Todd Walton wrote:
> On 8/7/07, Andrew Lentvorski <[EMAIL PROTECTED]> wrote:
>> Anybody know how to export/import settings from one Thunderbird
>> installation to the next?

I'm doing using rsync between different x86_64 linux computers, omitting
prefs.js but syncying everything else under the default.  I realize this
will probably cause grief when versions and extensions get out of whack
(it has really screwed up my mimetypes at least once).

It's also not very efficient because of the way Thunderbird seems to
touch every file and directory and the way the mail is stored in single
large files for each folder.

I also don't want to be running my own IMAP server (don't want to have
to be dependent on network connectivity from my laptop, e.g.).

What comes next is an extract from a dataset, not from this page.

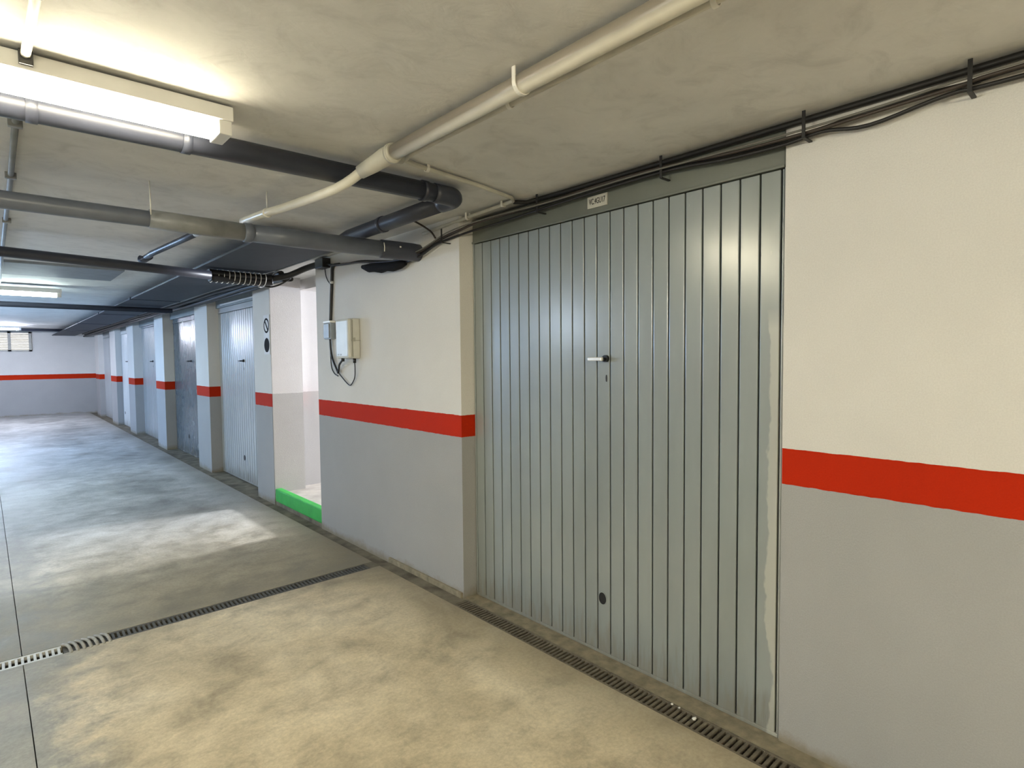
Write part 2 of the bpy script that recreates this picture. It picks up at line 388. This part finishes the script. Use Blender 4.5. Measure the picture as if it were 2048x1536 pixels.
def garage_door(x, y0, y1, ztop, zhead, mat, head, label, handle_y, hole, first=None, furniture=True, pitch=.0814, zb=-.008, glint=False):
    t = thing('garage_door', (x, (y0+y1)/2, zb), label, 'garage door', 'up-and-over garage doors along the right wall')
    obj('back_sheet', box(x+.016, x+.022, y0+.005, y1-.005, zb+.004, ztop), M_BLACK, t)  # black behind the ribs puts the shade of the grooves into the colour
    obj('header', box(x-.006, x+.03, y0+.003, y1-.003, ztop+.004, zhead, bev=.003), head, t)
    obj('header_lip', box(x-.014, x+.01, y0+.003, y1-.003, ztop+.002, ztop+.012, bev=.002), head, t)
    g = first if first else y1-.066
    ys = []
    while g > y0+.012: ys.append(g); g -= pitch
    gap = .0075 if first else .013; n = pitch-gap
    b = box(-.003, .014, -n, 0, zb+.028, ztop-.002, bev=.0025 if first else .005); bmesh.ops.recalc_face_normals(b, faces=b.faces)
    me = bpy.data.meshes.new('panel'); b.to_mesh(me); b.free(); me.materials.append(mat)
    edges = [y1-.016]+ys
    obj('panel', box(x-.003, x+.014, ys[0]+.00375, y1-.016, zb+.028, ztop-.002, bev=.0025), mat, t)
    for a, c in zip(ys, ys[1:]): share('panel', me, (x, a-gap/2, 0), t)
    obj('panel', box(x-.003, x+.014, y0+.006, ys[-1]-.00375, zb+.028, ztop-.002, bev=.002), mat, t)
    obj('jamb', box(x-.004, x+.03, y1-.012, y1-.001, zb+.006, ztop+.002, bev=.002), mat, t)
    obj('jamb', box(x-.004, x+.03, y0+.0005, y0+.0045, zb+.006, ztop+.002), mat, t)
    obj('bottom_rail', box(x-.005, x+.015, y0+.006, y1-.014, zb+.012, zb+.028, bev=.003), mat, t)
    if glint: obj('painted_glint', box(x-.042, x-.03, y0+.12, y1-.22, 2.215, 2.232, bev=.002), M_WHITE, t)  # white strip stands in for the highlight along the header edge
    if furniture:
        hy = handle_y; hz = 1.488
        pl = obj('handle_plate', disc(bmesh.new(), x-.002, hy-.012, hz+.002, .017, .016), M_BLACK, t)
        obj('handle_stem', pipe([(x-.01, hy-.012, hz), (x-.046, hy-.012, hz)], .008, 12), M_BLACK, t)
        lv = obj('lever', box(x-.058, x-.042, hy-(.024 if first else .034), hy+(.064 if first else .030), hz-.009, hz+.009, bev=.004), M_CHROME if first else M_BLACK, t)
        lv['label'] = 'bright metal lever handle' if first else 'dark lever handle'
        obj('keyhole', disc(bmesh.new(), x-.001, hy-.012, hz-.095, .017, .005, 16, .22), M_BLACK, t)
    if hole:
        obj('vent_hole', disc(bmesh.new(), x-.001, hole, .284, .030, .004, 28, .78), M_BLACK, t)
        b = ring(bmesh.new(), x-.002, hole, .284, .034, .004, .004); 
        for v in b.verts: v.co.y = hole+(v.co.y-hole)*.80
        obj('vent_rim', b, M_DOOR if first else M_BLACK, t)
    return t
d1 = garage_door(XD, .930, 2.828, 2.200, CZ-.02, M_DOOR, M_HEADSHADE, 'large grey-green ribbed garage door with bright lever handle, nearest of the row', 1.795, 1.81, first=2.738, zb=-.016)
plate = obj('number_plate', box(XD-.011, XD-.006, 1.772, 1.895, 2.233, 2.291), M_PLATE, d1); plate['label'] = 'small pale number plate with dark characters'
def text(name, s, size, M4, mat, parent):
    c = bpy.data.curves.new(name, 'FONT'); c.body = s; c.size = size; c.align_x = 'CENTER'; c.align_y = 'CENTER'; c.extrude = .0006; c.materials.append(mat)
    o = bpy.data.objects.new(name, c); S.collection.objects.link(o); o.parent = parent
    bpy.context.view_layer.update()
    me = bpy.data.meshes.new_from_object(o.evaluated_get(bpy.context.evaluated_depsgraph_get())); bpy.data.objects.remove(o)
    me.transform(Matrix.Translation(-wloc(parent)) @ M4)
    o = bpy.data.objects.new(name, me); S.collection.objects.link(o); o.parent = parent; return o
def facing_aisle(x, y, z, sx=1., sy=1.):        # text plane looking towards -X, reading from +Y to -Y
    return Matrix(((0, 0, -1, x), (-sx, 0, 0, y), (0, sy, 0, z), (0, 0, 0, 1)))
text('lettering', 'VC.4GU17', .040, facing_aisle(XD-.0116, 1.8335, 2.262, .56, 1.0), M_DARKPRINT, plate)
garage_door(2.272, 6.60, 8.43, 2.12, 2.19, M_D2, M_D2, 'light blue-grey ribbed garage door just beyond the lit passage', 7.43, 7.50, zb=-.02, glint=True)
garage_door(2.285, 9.07, 11.14, 2.12, 2.19, M_D3, M_D3, 'dark slate garage door, second beyond the lit passage', 10.03, 10.30, zb=-.02, glint=True)
garage_door(2.285, 11.83, 13.95, 2.16, 2.19, M_D4, M_D4, 'pale grey garage door between dark slate door and white door', 12.9, None, zb=-.02)
garage_door(2.25, 14.66, 16.30, 2.12, 2.19, M_D5, M_D5, 'white garage door with small dark hole and white sign above', 15.4, 16.1, zb=-.02)
garage_door(2.25, 17.16, 19.26, 2.12, 2.19, M_D2, M_D2, 'grey-blue garage door next to last before the end wall', 18.2, None, furniture=False, zb=-.02)
garage_door(2.25, 20.0, YF-.01, 2.05, 2.19, M_D5, M_D5, 'narrow white door in the far corner beside the end wall', 20.4, None, furniture=False, zb=-.02)

# ------------------------------------------------------------------ fluorescent lamps
def lamp(y, x0, x1, zt, tubemat, label):
    t = thing('fluorescent_lamp', ((x0+x1)/2, y, zt), label, 'lamp', 'twin tube lamps across the ceiling')
    obj('housing', box(x0, x1, y-.065, y+.065, zt-.048, zt, bev=.004), M_WHITE, t)
    for dy in (-.036, .036):
        obj('tube', pipe([(x0+.045, y+dy, zt-.074), (x1-.045, y+dy, zt-.074)], .0145, 12), tubemat, t)
    for xe in (x0+.004, x1-.045):
        obj('lamp_holder', box(xe, xe+.041, y-.058, y+.058, zt-.094, zt-.046, bev=.004), M_WHITE, t)
    return t
l1 = lamp(2.165, -.62, .634, CZ-.008, M_NEAR, 'white batten lamp with glowing tubes nearest the camera')
l2 = lamp(8.35, -.66, .60, CZ-.04, M_MIDT, 'white batten lamp with cool tubes halfway down the aisle')
l3 = lamp(17.7, -.74, .50, CZ-.03, M_ENDT, 'farthest white batten lamp, in front of the louvred window')
obj('conduit_saddle', box(.080, .112, 2.088, 2.102, CZ-.045, CZ-.005, bev=.003), M_BLACK, l1)
t = tag(obj('conduit', pipe([(.107, 1.05, CZ-.012), (.103, 1.8, CZ-.012), (.096, 2.09, CZ-.018)], .0115, 12), M_CONDUIT), 'short cream conduit feeding the nearest lamp', 'conduit')
obj('coupling', pipe([(.1065, 1.62, CZ-.013), (.1055, 1.74, CZ-.013)], .0155, 12), M_SLATE, t)
t = tag(obj('conduit', pipe([(.088, 2.245, CZ-.012), (.088, 3.6, CZ-.012), (.08, 5.2, CZ-.012), (.078, 6.2, CZ-.013), (.077, 6.4, CZ-.036), (.07, 8.2, CZ-.040)], .011, 12), M_PANELC), 'grey conduit along the ceiling linking the near and middle lamps', 'conduit')
for y in (2.72, 3.49, 4.6): obj('conduit_clip', box(.066, .108, y-.012, y+.012, CZ-.030, CZ-.001, bev=.003), M_PALEPIPE, t)

# ------------------------------------------------------------------ pipes under the ceiling
def clip(parent, c, r, axis, mat=M_WCLIP, w=.014):
    """half saddle wrapped under a pipe, its two legs running up to the ceiling"""
    b = bmesh.new(); seg = 14; ri, ro = r+.0005, r+.004; top = CZ-c[2]-.0005
    inner = [(-ri, top)]+[(-ri*math.cos(math.pi*k/seg), -ri*math.sin(math.pi*k/seg)) for k in range(seg+1)]+[(ri, top)]
    outer = [(-ro, top)]+[(-ro*math.cos(math.pi*k/seg), -ro*math.sin(math.pi*k/seg)) for k in range(seg+1)]+[(ro, top)]
    def row(prof, s): return [b.verts.new((c[0]+u, c[1]+s, c[2]+v) if axis == 'y' else (c[0]+s, c[1]+u, c[2]+v)) for u, v in prof]
    R4 = [row(inner, -w/2), row(outer, -w/2), row(outer, w/2), row(inner, w/2)]
    for j in range(4):
        p, q2 = R4[j], R4[(j+1) % 4]
        for i in range(len(p)-1): b.faces.new((p[i], p[i+1], q2[i+1], q2[i]))
    for i in (0, -1): b.faces.new([x[i] for x in R4])
    return obj('pipe_clip', b, mat, parent)
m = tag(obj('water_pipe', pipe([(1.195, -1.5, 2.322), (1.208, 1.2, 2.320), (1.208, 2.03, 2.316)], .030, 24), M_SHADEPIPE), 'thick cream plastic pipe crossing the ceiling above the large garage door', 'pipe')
for y in (.62, 1.285): clip(m, (1.2075, y, 2.320), .030, 'y')
obj('reducer_tee', pipe([(1.208, 2.02, 2.316), (1.204, 2.09, 2.314), (1.180, 2.14, 2.292), (1.150, 2.20, 2.268)], [.036, .036, .033, .027], 20), M_CONDUIT, m)
obj('tee_collar', pipe([(1.208, 2.035, 2.316), (1.207, 2.05, 2.316)], .039, 20), M_CONDUIT, m)
obj('tee_outlet', pipe([(1.205, 2.085, 2.318), (1.290, 2.11, 2.330)], [.026, .022], 14), M_CONDUIT, m)
m = tag(obj('water_pipe', pipe([(1.155, 2.185, 2.272), (1.120, 2.36, 2.232), (1.085, 2.8, 2.240), (1.070, 3.1, 2.258), (1.064, 3.42, 2.274)], .0205, 16, 4), M_WPIPE), 'thinner cream pipe running back from the tee under the slate drain pipe', 'pipe')
obj('pipe_hanger', pipe([(1.072, 3.06, 2.277), (1.072, 3.06, CZ)], .0035, 8), M_WCLIP, m)
obj('pipe_hanger_ring', pipe([(1.072, 3.053, 2.2545), (1.072, 3.067, 2.2545)], .0245, 16), M_WCLIP, m)
m = tag(obj('conduit', pipe([(1.30, -1.5, CZ-.014), (1.318, 1.4, CZ-.014), (1.318, 2.06, CZ-.014), (1.335, 2.155, CZ-.015), (1.42, 2.18, CZ-.015), (1.8, 2.235, CZ-.015), (2.07, 2.29, CZ-.015), (2.115, 2.325, CZ-.017), (2.118, 2.40, CZ-.02), (2.13, 2.88, CZ-.03), (2.112, 3.2, CZ-.05)], .0105, 10), M_CONDUIT), 'thin cream conduit beside the thick pipe, turning towards the wall', 'conduit')
for c, ax in (((1.316, .72, CZ-.014), 'y'), ((1.318, 1.46, CZ-.014), 'y'), ((1.47, 2.187, CZ-.015), 'x'), ((2.118, 2.41, CZ-.02), 'y'), ((2.125, 2.74, CZ-.027), 'y')): clip(m, c, .0115, ax)
m = tag(obj('drain_pipe', pipe([(-4.4, 2.36, 2.285), (0, 2.36, 2.292), (1.66, 2.36, 2.305)], .044, 20), M_SLATE), 'slate drain pipe behind the nearest lamp, turning back at an elbow near the wall', 'pipe')
obj('pipe_elbow', pipe([(1.62, 2.36, 2.305), (1.715, 2.358, 2.304), (1.745, 2.368, 2.303), (1.758, 2.40, 2.302), (1.752, 2.48, 2.300)], .0465, 20, 3), M_SLATE, m)
obj('pipe_collar', pipe([(1.55, 2.36, 2.304), (1.58, 2.36, 2.304)], .049, 20), M_SLATE, m)
obj('pipe_collar', pipe([(.53, 2.36, 2.296), (.56, 2.36, 2.296)], .0475, 20), M_SLATE, m)
obj('pipe_collar', pipe([(.10, 2.36, 2.293), (.13, 2.36, 2.293)], .0475, 20), M_SLATE, m)
obj('return_run', pipe([(1.752, 2.47, 2.300), (1.745, 2.9, 2.296), (1.736, 3.48, 2.291), (1.735, 3.56, 2.280), (1.734, 3.62, 2.250)], .043, 20), M_SLATE, m)
obj('pipe_collar', pipe([(1.742, 3.05, 2.2945), (1.7415, 3.08, 2.2945)], .0475, 20), M_SLATE, m)
m = tag(obj('drain_pipe', pipe([(-4.4, 3.28, 2.19), (.58, 3.28, 2.190), (.60, 3.28, 2.190)], .039, 22), M_MIDPIPE), 'long grey drain pipe across the aisle with a joint to a wider pale length', 'pipe')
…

> Email frustrates me.  Supporting email frustrates me.  Supporting my
> own email frustrates me because I can't make head nor tails of what's
> going on with mail on the filesystem.  

Agreed.

> But all of that aside, I wish I wish I wish email was stored in a very
> basic very standard way that was highly portable.  I know that mbox
> and maildir are supposed to be standard, and maildir is all the rage
> these days among that crowd.  But even with those, my mail program
> keeps adding little bits of extra crap to those files.  Eudora
> supposedly used mbox, but added crap.  Evolution adds crap.
> Thunderbird, my current email program, adds crap.  

Agreed, agreed.

> But it doesn't seem to work as smoothly as I'd hope.  I'm always
> worried that the extra crap in there is going to confuse some future
> program and it's going to mangle my precious emails after I've deleted
> the old stuff.  And then I worry that the longer I wait, the more
> chance there is of an old format falling by the wayside and being no
> longer supported.

I've gone from the JStreet mailer on OS/2 Warp, to the same application
on linux (Java !), to Syphleed on linux (after a short detour with
Evolution), and now to T-bird, and have seen problems with date and time
zone format differences, balking on extra headers, differing treatment
of attachments, and other problems causing causing errors (or leaving
the body of messages blank) when reading/importing old mail.

> I'm probably being unreasonable.

No. But the mbox/t-bird combination seems to me to be the safest and
most widely used multi-platform solution now available.  Sed could
probably strip out all the T-bird specific headers pretty easily, if
needed.  I do worry how emails with "detached" attachments would work
when  importing to other email clients, however.